One suggested solution would be to force universities to take on some of the risk that loans will not be repaid.

Universities confident of their graduates’ career prospects would then be free to charge more or expand numbers without worrying, forcing others to compete by either holding fees down or reducing dropout rates.

Second year history student Charlotte Atkinson told The Tab, “I’m going to be in around £36,000 debt before I’m 21 when you include fees and maintenance loans and I can’t see that being paid off any time soon. I know people in their 30’s still paying off student debt and that was before the rise in fees. I also know of some people who purposefully stay under the earning limit so they don’t have to pay back their loans.”

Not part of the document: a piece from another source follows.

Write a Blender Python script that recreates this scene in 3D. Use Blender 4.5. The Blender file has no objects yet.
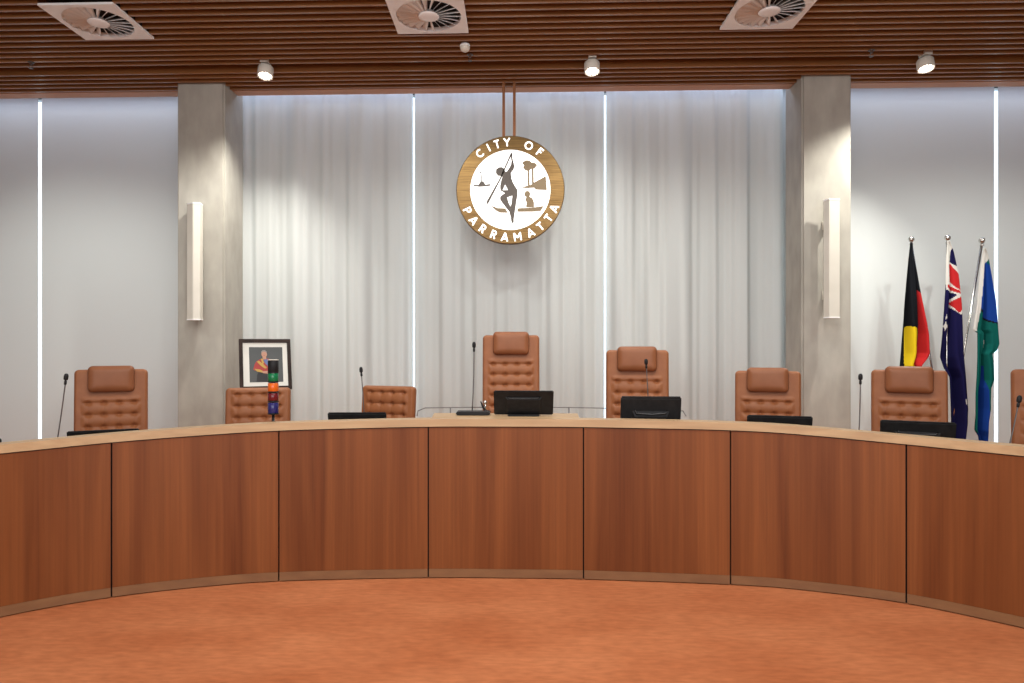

Charlotte, who started university in 2012, the first year of the increased fees system, says, “It is a difficult situation for students to be in because the government wants us to go to uni, get a better education, pay all this money and yet when we come out we aren’t getting jobs that we are qualified for. Many students stay at their part time work such as waitress for a significant time because they are unable to get a more suitable job.”

“I think it completely changes young people’s attitudes towards money. When my mum left uni she didn’t have a penny debt, but now we’re just gonna think it’s normal to be in debt when it isn’t”

In 2012 tuition fees were trebled to a maximum of £9,000 a year and paid through upfront subsidised loans.

The increase was intended to boost universities’ incomes while cutting the amount of taxpayer cash spent on undergrad teaching. However, the IFS report has found that this has not been the case so far.